→ **Goal**:
Work out how many lines of the material below mention the word "scene"; reply with the number only.

→ **Source data**:
__________

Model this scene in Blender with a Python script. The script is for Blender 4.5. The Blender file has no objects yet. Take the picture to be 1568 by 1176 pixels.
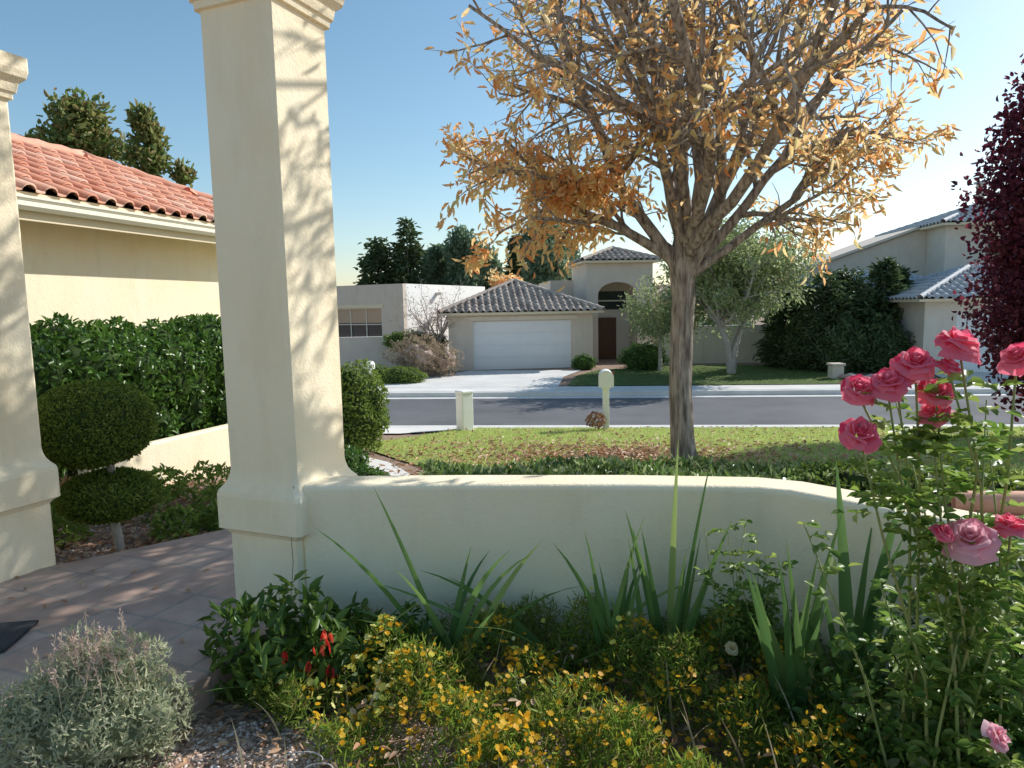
import bpy, bmesh, math, numpy as np
from mathutils import Vector, Matrix
R=np.random.default_rng(7)
rad=math.radians
C=bpy.context.scene.collection
# ------------------------------------------------------------------ materials
def _nt(name):
    m=bpy.data.materials.new(name); m.use_nodes=True
    nt=m.node_tree; b=nt.nodes['Principled BSDF']; return m,nt,b
def ramp(nt,fac,cols,interp='LINEAR'):
    r=nt.nodes.new('ShaderNodeValToRGB'); cr=r.color_ramp; cr.interpolation=interp
    n=len(cols)
    while len(cr.elements)<n: cr.elements.new(0.5)
    for i,c in enumerate(cols):
        if len(c)==4: p,c=c[3],c[:3]
        else: p=i/max(1,n-1)
        cr.elements[i].position=p; cr.elements[i].color=(*c,1)
    nt.links.new(fac,r.inputs[0]); return r.outputs[0]
def noise(nt,scale,detail=4,rough=.55,vec=None,dist=0,stretch=None):
    n=nt.nodes.new('ShaderNodeTexNoise'); n.inputs['Scale'].default_value=scale
    n.inputs['Detail'].default_value=detail; n.inputs['Roughness'].default_value=rough
    n.inputs['Distortion'].default_value=dist
    if vec is None:
        g=nt.nodes.new('ShaderNodeNewGeometry'); vec=g.outputs['Position']
    if stretch:
        mp=nt.nodes.new('ShaderNodeMapping'); mp.inputs['Scale'].default_value=stretch; nt.links.new(vec,mp.inputs[0]); vec=mp.outputs[0]
    nt.links.new(vec,n.inputs['Vector']); return n.outputs[0]
def mat(name,c1,c2=None,scale=3,rough=.85,bump=0,bscale=60,bdist=.01,spec=.3,detail=5,stops=(.3,.7),stretch=None):
    m,nt,b=_nt(name); b.inputs['Roughness'].default_value=rough
    b.inputs['Specular IOR Level'].default_value=spec
    if c2 is None: b.inputs['Base Color'].default_value=(*c1,1)
    else: nt.links.new(ramp(nt,noise(nt,scale,detail,stretch=stretch),[(*c1,stops[0]),(*c2,stops[1])]),b.inputs['Base Color'])
    if bump:
        bp=nt.nodes.new('ShaderNodeBump'); bp.inputs['Strength'].default_value=bump; bp.inputs['Distance'].default_value=bdist
        nt.links.new(noise(nt,bscale,6,.6,stretch=stretch),bp.inputs['Height']); nt.links.new(bp.outputs[0],b.inputs['Normal'])
    return m
def leafmat(name,cols,trans=.35,rough=.5,spec=.3,k=1.0):
    m,nt,b=_nt(name); g=nt.nodes.new('ShaderNodeNewGeometry')
    cols=[tuple(min(.92,x*k) for x in c) for c in cols]
    col=ramp(nt,g.outputs['Random Per Island'],cols)
    nt.links.new(col,b.inputs['Base Color']); b.inputs['Roughness'].default_value=rough
    b.inputs['Specular IOR Level'].default_value=spec
    if trans>0:
        t=nt.nodes.new('ShaderNodeBsdfTranslucent'); nt.links.new(col,t.inputs['Color'])
        mx=nt.nodes.new('ShaderNodeMixShader'); mx.inputs[0].default_value=trans
        nt.links.new(b.outputs[0],mx.inputs[1]); nt.links.new(t.outputs[0],mx.inputs[2])
        nt.links.new(mx.outputs[0],nt.nodes['Material Output'].inputs['Surface'])
    return m
def stucco(name,c1,c2,bump=.5):
    m,nt,b=_nt(name); b.inputs['Roughness'].default_value=.92; b.inputs['Specular IOR Level'].default_value=.15
    base=ramp(nt,noise(nt,1.7,6,.6),[(*c1,.3),(*c2,.72)])
    # faint weather streaks
    mx0=nt.nodes.new('ShaderNodeMix'); mx0.data_type='RGBA'; mx0.blend_type='MULTIPLY'; mx0.inputs[0].default_value=.3
    nt.links.new(base,mx0.inputs[6]); nt.links.new(ramp(nt,noise(nt,5,5,.65,stretch=(1,1,.25)),[(.78,.74,.68,.28),(1,1,1,.5)]),mx0.inputs[7])
    nt.links.new(mx0.outputs[2],b.inputs['Base Color'])
    bp=nt.nodes.new('ShaderNodeBump'); bp.inputs['Strength'].default_value=bump; bp.inputs['Distance'].default_value=.006
    n1=noise(nt,60,3,.6); n2=noise(nt,16,4,.6)
    mx=nt.nodes.new('ShaderNodeMath'); mx.operation='ADD'; nt.links.new(n1,mx.inputs[0]); nt.links.new(n2,mx.inputs[1])
    nt.links.new(mx.outputs[0],bp.inputs['Height']); nt.links.new(bp.outputs[0],b.inputs['Normal']); return m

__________

→ **Answer for the task**:
2